*artigo publicado originalmente na revista ACTIVA de outubro de 2017
Das tardes quentes em Aquiraz, município brasileiro no litoral do Ceará, Valentina Sampaio lembra-se da infância passada na praia e no jardim da sua casa, onde ficava com os seus pensamentos, sonhos e ideias. Sentada debaixo das árvores, fazia das flores de jasmim que caíam as suas bonecas. Nesses momentos, estava em harmonia com a sua feminilidade, apesar de não ser isso que o espelho ou a sociedade refletiam. É que a manequim, que hoje está nas bocas do mundo, nasceu menino mas nunca se identificou com o nome (que até hoje não revela) ou com o género que constava na sua certidão de nascimento. “Sempre me senti uma menina e, para mim, a minha essência sempre falou mais alto”, conta-nos.
Da Praia às Passerelles
Logo no início da carreira, já longe da sua vila acolhedora onde “todos se conheciam e se respeitavam”, a jovem de 20 anos admite que lidou com preconceito. “Isso só me deu mais força e impulsionou as coisas maravilhosas que me têm acontecido.”
Entre essas coisas está, por exemplo, a participação na 42ª edição da São Paulo Fashion Week, em outubro de 2016. O assunto do momento era Valentina, que foi contratada para oito desfiles, o dobro do normal para uma novata. “Adoro a energia da passerelle.
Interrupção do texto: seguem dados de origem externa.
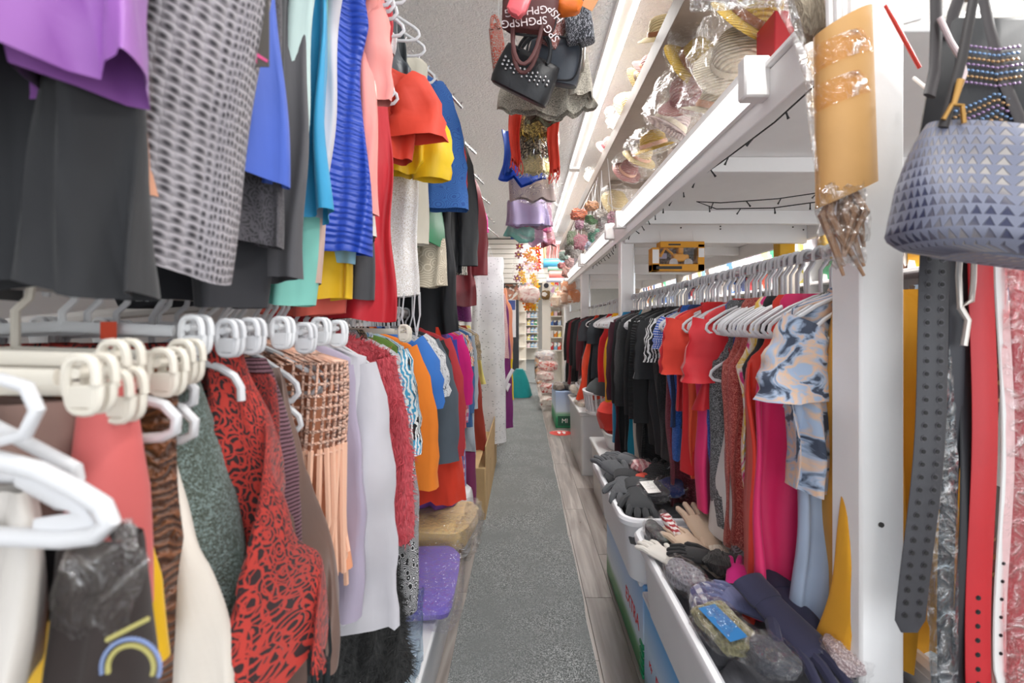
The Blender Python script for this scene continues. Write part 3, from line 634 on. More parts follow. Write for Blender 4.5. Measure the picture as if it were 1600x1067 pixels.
G('LT', 6.2, 803, 625, 'tank', cloth('#f2d11f', P), 'long yellow dress beyond the purple gown', 'dress', 'dress', X=-.34, zt=1.9, loop=True)
G('LT', 6.6, 796, 590, 'tank', cloth('#f0d9b0', P), 'cream dress beyond the long yellow dress', 'dress', 'dress', X=-.4, zt=1.9, loop=True)
# lower left row -----------------------------------------------------------
G('LL', .375, 98, 1090, 'tank', cloth('#cfcac4', P, rough=.5), 'white satin blouse in the bottom left corner under a big white hanger', 'blouse', 'blouse', X=-.52, hh=.145, zt=1.36, hang=False, fold=1.5)
G('LL', .42, 240, 1090, 'drape', cloth('#2d2422', 'plain'), 'black brown top with beaded embroidery in the bottom left corner', 'top', 'top', X=WX(165, .42), hh=.034, zt=WZ(835, .42), hang=False)
G('LL', .445, 118, 790, 'drape', cloth('#8a6f66', P), 'taupe brown cloth between the two nearest white hangers', 'top', 'top', X=-.50, hh=.068, zt=1.425, hang=False)
G('LL', .455, 112, 960, 'drape', cloth('#1d1b1f', P), 'black cloth behind the taupe brown one in the lower left corner', 'top', 'top', X=-.52, hh=.075, zt=1.36, hang=False)
G('LL', .47, 222, 965, 'drape', cloth('#dc6a68', P, rough=.6), 'coral pink scarf folded over a clip hanger', 'scarf', 'scarf', X=-.418, hh=.027, zt=1.445, fold=.5, th=.03, rz=-.1, hang=False)
G('LL', .505, 262, 1030, 'skirt', cloth('#f0bd12', P, rough=.5), 'golden yellow skirt strip next to the coral scarf', 'skirt', 'skirt', pxt=252, fold=.6, zt=1.42, hang=False)
G('LL', .54, 288, 1110, 'drape', cloth('#8a5636', 'crinkle', '#4e2c18', rough=.4), 'bronze brown crinkled skirt between yellow skirt and cream trousers', 'skirt', 'skirt', hh=.19, zt=1.455, pxt=268, hang=False)
G('LL', .585, 368, 1110, 'skirt', cloth('#e9e1d6', P, rough=.6), 'cream trousers folded on a white hanger in the left foreground', 'trousers', 'trousers', pxt=292, zt=1.39, fold=.7, th=.03, hang=False)
G('LL', .63, 405, 1110, 'skirt', cloth('#5b675c', 'glitter', '#8fa3a0'), 'grey green velvet dress with sequin edge beside the cream trousers', 'dress', 'dress', pxt=312, zt=1.46, hang=False)
G('LL', .70, 505, 1040, 'drape', cloth('#2e1b1d', 'lacefloral', '#b8362c', sc=1.5), 'red floral lace dress on black ground, large in the left foreground', 'dress', 'dress', pxt=392, zt=1.47, fold=2.4, th=.045, fringe=(60, .1, solid('#1c2426', .5, name='black_yarn')), hang=False)
G('LL', .745, 500, 880, 'drape', cloth('#2f2021', 'lacefloral', '#9c2e28', sc=1.6), 'second red and black lace panel behind the large lace dress', 'skirt', 'skirt', hh=.21, zt=1.42, fold=1.4)
G('LL', .79, 462, 870, 'skirt', cloth('#8a6470', 'stripe', '#3f2229', sc=2.6), 'maroon and pale finely striped skirt on a clip hanger', 'skirt', 'skirt', hs=.19, zt=1.44, th=.04, hang=False)
G('LL', .85, 526, 1050, 'skirt', cloth('#7a6258', P, rough=.4), 'brown satin robe hanging between striped skirt and peach poncho', 'robe', 'robe', hs=.19, zt=1.42, fold=1.8, th=.04)
G('LL', .95, 552, 700, 'tee', cloth('#f6bfa4', 'boucle', '#ffd9c6'), 'peach crochet poncho with open mesh and long fringe', 'poncho', 'poncho', hs=.235, net=True, th=.05, fringe=(56, .27, solid('#f6c3a6', .8, name='peach_yarn')), sl=None)
G('LL', .975, 548, 890, 'tee', cloth('#f2a47c', P), 'orange peach lining under the crochet poncho', 'top', 'top', hs=.2, hang=False, th=.03)
G('LL', 1.06, 558, 930, 'tee', cloth('#b9aec4', P), 'pale lilac long blouse between peach poncho and white blouse', 'blouse', 'blouse', hs=.2, sl=LONG)
G('LL', 1.12, 570, 950, 'tee', cloth('#cbc9cf', 'plain', rough=.6), 'white long sleeve blouse left of the red fuzzy cardigan', 'blouse', 'blouse', hs=.225, sl=(.62, .07, .085, 79), fold=1.2)
fm = cloth('#c43c48', 'fur', '#e0606a'); fb = cloth('#191a1b', 'fur', '#3d3d3c')
G('LL', 1.28, 650, 850, 'tee', fm, 'raspberry red shaggy knit cardigan', 'cardigan', 'cardigan', hs=.225, th=.045, fur=(.022, .0016, fm, 15000), sl=(.5, .065, .075, 76))
G('LL', 1.33, 648, 1050, 'tank', fb, 'long black fur vest below the raspberry cardigan', 'vest', 'vest', hs=.2, zt=1.25, th=.05, fur=(.035, .0016, fb, 14000), hang=False)
G('LL', 1.38, 668, 990, 'tank', cloth('#161719', 'paisley', '#e9e9ea', sc=2.2), 'black dress with white floral print under the raspberry cardigan', 'dress', 'dress', hs=.2, sl=(.75, .06, .05, 70))
G('LL', 1.44, 640, 760, 'tank', cloth('#26262a', 'script', '#c8b080'), 'black top with gold lettering print behind the raspberry cardigan', 'top', 'top')
G('LL', 1.49, 654, 800, 'tank', cloth('#e9f0ee', 'splash', '#2a86b8', '#1d4f8c', sc=.8), 'teal and blue leaf print dress with white ground', 'dress', 'dress', hs=.2)
G('LL', 1.53, 652, 745, 'tee', cloth('#6a8d3a', P), 'olive green narrow top behind the leaf print dress', 'top', 'top')
G('LL', 1.57, 667, 798, 'tee', cloth('#eef0ee', 'leaf', '#141518', '#45a0c8', sc=1.1), 'white shirt with black zebra and sky blue splashes', 'shirt', 'shirt', hs=.19, sl=HALF)
osh = G('LL', 1.64, 688, 735, 'tee', cloth('#ee8322', P), 'bright orange shirt with small chest badge', 'shirt', 'shirt', hs=.205, sl=(.5, .065, .06, 64))
G('LL', 1.74, 676, 690, 'tee', cloth('#3473c4', P), 'medium blue t-shirt behind the orange shirt', 't_shirt', 't-shirt', hs=.2, sl=(.23, .085, .095, 48))
G('LL', 1.84, 694, 690, 'tee', cloth('#d9dada', 'script', '#4a4c50', sc=1.2), 'pale grey t-shirt with small dark print and pointed sleeve', 't_shirt', 't-shirt', hs=.205, sl=(.2, .085, .1, 40))
G('LL', 1.95, 700, 680, 'tee', cloth('#c9cacc', P), 'light grey t-shirt behind the printed pale grey one', 't_shirt', 't-shirt', hs=.2, sl=TEE)
G('LL', 2.05, 700, 672, 'tee', cloth('#55606a', P), 'slate grey sweatshirt with long round sleeve', 'sweatshirt', 'sweatshirt', hs=.2, sl=(.52, .085, .075, 62))
G('LL', 2.22, 712, 705, 'tee', cloth('#1f2022', P), 'black jacket shoulder behind the slate grey sweatshirt', 'jacket', 'jacket', hs=.2, sl=TEE)
G('LL', 2.36, 724, 712, 'tee', cloth('#c23a40', P), 'brick red sweatshirt standing out toward the aisle', 'sweatshirt', 'sweatshirt', hs=.205, sl=(.58, .08, .065, 66))
G('LL', 2.44, 728, 782, 'skirt', cloth('#ee4328', P), 'orange red trousers hanging below the brick red sweatshirt', 'trousers', 'trousers')
G('LL', 2.55, 716, 790, 'skirt', cloth('#7b4a9c', P), 'violet skirt low between orange red trousers and plaid shirt', 'skirt', 'skirt')
G('LL', 2.66, 728, 700, 'tee', cloth('#4048b0', P, rough=.6), 'violet blue blouse behind the brick red sweatshirt', 'blouse', 'blouse', hs=.2, sl=LONG)
G('LL', 2.80, 737, 640, 'tee', cloth('#e21d83', P), 'magenta top with short sleeve behind the violet blue blouse', 'top', 'top', hs=.2, sl=(.4, .08, .075, 62))
G('LL', 2.95, 742, 700, 'tee', cloth('#dd6a66', 'floral', '#f0b49a', '#b8322e'), 'coral floral blouse beyond the magenta top', 'blouse', 'blouse', hs=.2, sl=LONG)
G('LL', 3.1, 745, 755, 'tee', cloth('#e9c6cf', 'plaid', '#6a86c8', '#c86a8a', sc=1.2), 'pink and blue plaid shirt beyond the magenta top', 'shirt', 'shirt', hs=.2, sl=LONG)
G('LL', 3.25, 749, 650, 'tee', cloth('#f2f0ee', 'leaf', '#202226', '#e88a3a', sc=1.2), 'white top with black and orange print beyond the plaid shirt', 'top', 'top', hs=.2, sl=TEE)
G('LL', 3.4, 752, 668, 'tee', cloth('#2f5f98', 'denim', '#5884b8'), 'denim blue shirt beyond the plaid shirt', 'shirt', 'shirt', hs=.2, sl=LONG)
G('LL', 3.6, 762, 705, 'tee', cloth('#c9d2d9', P), 'pale grey blue long blouse facing the aisle', 'blouse', 'blouse', hs=.21, sl=LONG)
G('LL', 3.8, 752, 570, 'tee', cloth('#d9c8a8', 'leaf', '#3a3028', '#8a6a40', sc=2), 'leopard print top beyond the pale grey blue blouse', 'top', 'top', hs=.2, sl=TEE)
G('LL', 4.05, 766, 718, 'tank', cloth('#a8402e', P), 'rust brown dress before the bagged white gown', 'dress', 'dress', hs=.2)
G('LL', 4.3, 760, 600, 'tank', cloth('#e8dd80', P), 'pale yellow top beyond the leopard print top', 'top', 'top', hs=.2)
G('LL', 3.15, 744, 790, 'drape', cloth('#7d2a58', P), 'plum scarf end hanging low beside the cardboard box', 'scarf', 'scarf', X=-.42, zt=.62, hang=False)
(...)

Dá sempre aquele friozinho na barriga mas é uma experiência muito boa.” Para a modelo, a sua fama instantânea é sinal da evolução dos tempos. “Acho que estamos a caminhar para um mundo melhor e mais livre, mesmo que a passos bem pequenos”, confessa. “Quero ser reconhecida pelo meu trabalho, e poder trabalhar pela profissional que sou, e não por um título ou rótulo”, diz sobre a associação de adjetivos como ‘transexual’ ao seu nome nos meios de comunicação social.
Em março passado, a manequim teve uma das maiores prendas da carreira até à data: a capa histórica da ‘Vogue Paris’. A história teve projeção no mundo inteiro. “Foi uma felicidade enorme, muito gratificante e especial.”
Altos Voos
Conquista a conquista, Valentina Sampaio dá um novo fôlego à revolução iniciada por Lea T., a primeira transexual brasileira a tornar-se um nome de peso na indústria. “Este é um momento importante em que falamos sobre diversidade e geramos visibilidade para vários assuntos. É importante levar informação às pessoas. Ninguém nasce preconceituoso. O preconceito não é algo natural do ser humano, então precisa ser combatido.”